Je länger er tot ist, desto lebendiger wird er, rumort als Untoter in unserem Unbewussten und macht Skandal, wo immer er auftritt: Hitler, das Gespenst des Jahrhunderts. Wer sich mit ihm befasst, gar sich zu ihm äußert, ist nicht mehr der, der er war (oder zu sein wähnte).
Nobelpreisträger und andere große Schriftsteller, für die der Kunstvorbehaltsparagraph gilt, mögen den „Bruder Hitler“ in sich entdecken, was im Grunde nichts anderes als die Auschwitz-Ära-Variante der schon bei Goethe angeberischen Behauptung ist, dass dem Genie nichts Menschliches fremd sei. Nah am Abgrund dichtet es sich eben trefflich. Und schon garantiert unverdächtige Antifaschisten wie Klaus Theweleit oder Elisabeth Bronfen wussten, dass der Autor über Leichen geht – und gut von ihnen lebt.
Während also für Olympier und solche, die es werden wollen, der Vergleich mit Hitler nicht nur erlaubt, sondern honorig ist, ist er für profane Berufstätige existenzgefährdend. Das musste vor nicht allzu langer Zeit unsere (dann: Ex-) Justizministerin leidvoll erfahren, die in trauter Hinterzimmerrunde bei vorgerückter Stunde eine Ähnlichkeit zwischen „Adolf Nazi“ und George „infinite justice“ Bush zu entdecken meinte und darüber zwei elementare Wahrheiten vergaß. Erstens: Was immer einer über Hitler sagt, es spricht sich herum. Zweitens: Im Licht der Öffentlichkeit verbietet sich jeder „Vergleich“ mit dem mörderischen Führer; es kann da gar keine Tatsachenbehauptungen geben, die der unaufgeregten Überprüfung harren. Selbst ein Satz wie George W. Bush liebt kaltes „klares“ Wasser wie einst Adolf Hitler wird in dieser panischen Perspektive zur bösartigen Unterstellung.

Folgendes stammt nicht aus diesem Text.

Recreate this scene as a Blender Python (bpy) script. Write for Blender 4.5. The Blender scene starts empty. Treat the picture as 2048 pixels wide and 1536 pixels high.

Durch Hitler wird eben jeder und alles verrückt, mit sonst üblichen Maßstäben lässt sich da nicht messen. Beispiel Bayreuth. Der Führer liebte bekanntlich Wagner. Aber es sollte gefälligst bei diesem isolierten Faktum bleiben. Wer da ein längeres Gedankenspiel anknüpfte, würde am Ende nur selber hängen. Wie aber ist, wenn man erst dies alles zugestanden hat, die jüngste „Parsifal“-Posse zu werten, von der man nicht so genau sagen kann, ob sie gelungener PR-Gag, götterdämmernde Performance eines liebeskranken Wagner-Sängers oder ein weiteres Beispiel für das Fortwirken des allgemeinen Teufels Hitler war. Der „Diabolos“ ist bekanntlich der Durcheinanderwerfer, der, der das Unterste nach oben bringt und die Optik verkehrt. Wie lässt sich sonst erklären, dass der saubermännische Maniac Kontrahent Schlingensief ausgerechnet einen „Nazi“ nannte und seine eigene Bemerkung, „Neger“ hätten bei Wagner nichts verloren, dadurch von jedem Verdacht eines blond-blauäugigen Rassismus reinigen wollte, dass er betonte, es ginge hier nicht um den Neger als Neger, sondern höchstens um dessen allgemeine Kulturlosigkeit und er würde nicht weniger streng urteilen, wenn Schlingensief versuchte, einen weißen Berliner Penner in Wagners Weihespiel unterzubringen.
Wie gefährlich Hitler ist, kann man derzeit auch anlässlich von Eichingers „Untergang“ feststellen. Bruno Ganz zum Beispiel sieht auf dem SPIEGEL-Cover nicht nur so hitlermäßig aus, wie es Hitler selbst, Dilettant, der er bekanntlich war, nie hingekriegt hat. Er fühlt sich auch wie Hitler, leidet an seinen Schweinereien, wie der freilich nie gelitten hat und bestätigt in allem die verzweifelten Interventionen seines Sohns, der, von Kindesbeinen an kinomäßig mit Gespenstern und Metamorphosen aller Art vertraut, den Papa vor seiner Verwandlung gewarnt hatte. Der aber, ganz faustischer Künstler, musste da durch, den Schweinhehund zur Raison bringen und hat jetzt den Salat – oder sollte es sich tatsächlich um Lorbeer handeln.